--- Begin ---

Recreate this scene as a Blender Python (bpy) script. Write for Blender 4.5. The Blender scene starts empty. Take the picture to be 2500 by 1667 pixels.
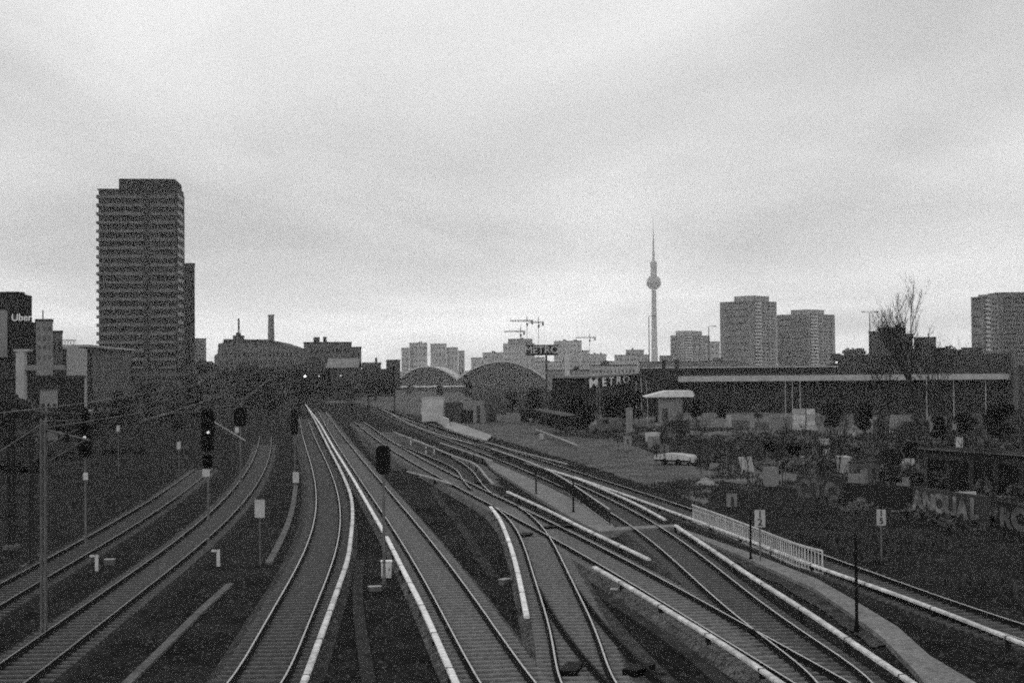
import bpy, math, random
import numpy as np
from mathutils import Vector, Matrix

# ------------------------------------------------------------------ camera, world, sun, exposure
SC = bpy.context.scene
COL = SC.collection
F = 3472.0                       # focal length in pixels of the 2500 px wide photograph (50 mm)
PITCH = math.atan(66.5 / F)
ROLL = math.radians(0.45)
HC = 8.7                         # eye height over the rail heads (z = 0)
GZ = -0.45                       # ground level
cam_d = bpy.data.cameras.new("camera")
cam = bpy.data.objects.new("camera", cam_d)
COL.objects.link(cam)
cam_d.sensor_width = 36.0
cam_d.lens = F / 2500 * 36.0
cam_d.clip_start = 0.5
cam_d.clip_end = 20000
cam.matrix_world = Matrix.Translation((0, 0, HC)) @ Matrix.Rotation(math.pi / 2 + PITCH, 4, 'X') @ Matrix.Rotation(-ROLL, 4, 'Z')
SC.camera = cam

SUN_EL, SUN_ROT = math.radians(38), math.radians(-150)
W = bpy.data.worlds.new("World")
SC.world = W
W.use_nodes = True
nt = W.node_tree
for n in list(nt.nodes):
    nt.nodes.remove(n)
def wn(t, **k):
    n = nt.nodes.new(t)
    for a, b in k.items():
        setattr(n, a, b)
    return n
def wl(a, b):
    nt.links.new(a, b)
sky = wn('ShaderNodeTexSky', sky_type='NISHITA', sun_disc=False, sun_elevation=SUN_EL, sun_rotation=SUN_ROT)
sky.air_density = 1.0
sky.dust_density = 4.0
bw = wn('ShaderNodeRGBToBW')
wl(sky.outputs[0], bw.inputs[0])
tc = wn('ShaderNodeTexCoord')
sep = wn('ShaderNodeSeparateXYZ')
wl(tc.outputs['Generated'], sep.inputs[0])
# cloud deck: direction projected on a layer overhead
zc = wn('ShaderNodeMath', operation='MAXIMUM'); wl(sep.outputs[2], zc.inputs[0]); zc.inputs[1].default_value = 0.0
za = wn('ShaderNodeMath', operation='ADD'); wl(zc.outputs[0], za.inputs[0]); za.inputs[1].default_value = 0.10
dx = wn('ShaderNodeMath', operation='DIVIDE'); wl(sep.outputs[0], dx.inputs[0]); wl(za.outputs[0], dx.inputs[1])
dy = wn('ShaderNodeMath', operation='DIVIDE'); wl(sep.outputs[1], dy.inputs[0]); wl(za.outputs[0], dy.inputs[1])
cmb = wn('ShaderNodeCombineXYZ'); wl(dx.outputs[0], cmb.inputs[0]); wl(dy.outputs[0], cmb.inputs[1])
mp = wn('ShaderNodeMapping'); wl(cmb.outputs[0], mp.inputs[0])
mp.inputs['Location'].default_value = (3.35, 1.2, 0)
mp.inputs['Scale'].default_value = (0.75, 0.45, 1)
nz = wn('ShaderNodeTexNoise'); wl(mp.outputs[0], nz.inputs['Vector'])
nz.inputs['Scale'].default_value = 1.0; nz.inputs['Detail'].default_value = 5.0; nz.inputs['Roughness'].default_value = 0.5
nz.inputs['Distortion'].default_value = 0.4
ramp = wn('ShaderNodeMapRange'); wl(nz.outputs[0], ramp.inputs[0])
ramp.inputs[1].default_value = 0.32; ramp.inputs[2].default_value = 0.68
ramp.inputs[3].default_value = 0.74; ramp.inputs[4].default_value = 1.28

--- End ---

• [WRITTEN REQUEST] Repeat only what lies between the start of the data and the end of the line containing "SC.camera = cam", exactly, with pictures left out.

• [FINISHED EXERCISE]
Recreate this scene as a Blender Python (bpy) script. Write for Blender 4.5. The Blender scene starts empty. Take the picture to be 2500 by 1667 pixels.
import bpy, math, random
import numpy as np
from mathutils import Vector, Matrix

# ------------------------------------------------------------------ camera, world, sun, exposure
SC = bpy.context.scene
COL = SC.collection
F = 3472.0                       # focal length in pixels of the 2500 px wide photograph (50 mm)
PITCH = math.atan(66.5 / F)
ROLL = math.radians(0.45)
HC = 8.7                         # eye height over the rail heads (z = 0)
GZ = -0.45                       # ground level
cam_d = bpy.data.cameras.new("camera")
cam = bpy.data.objects.new("camera", cam_d)
COL.objects.link(cam)
cam_d.sensor_width = 36.0
cam_d.lens = F / 2500 * 36.0
cam_d.clip_start = 0.5
cam_d.clip_end = 20000
cam.matrix_world = Matrix.Translation((0, 0, HC)) @ Matrix.Rotation(math.pi / 2 + PITCH, 4, 'X') @ Matrix.Rotation(-ROLL, 4, 'Z')
SC.camera = cam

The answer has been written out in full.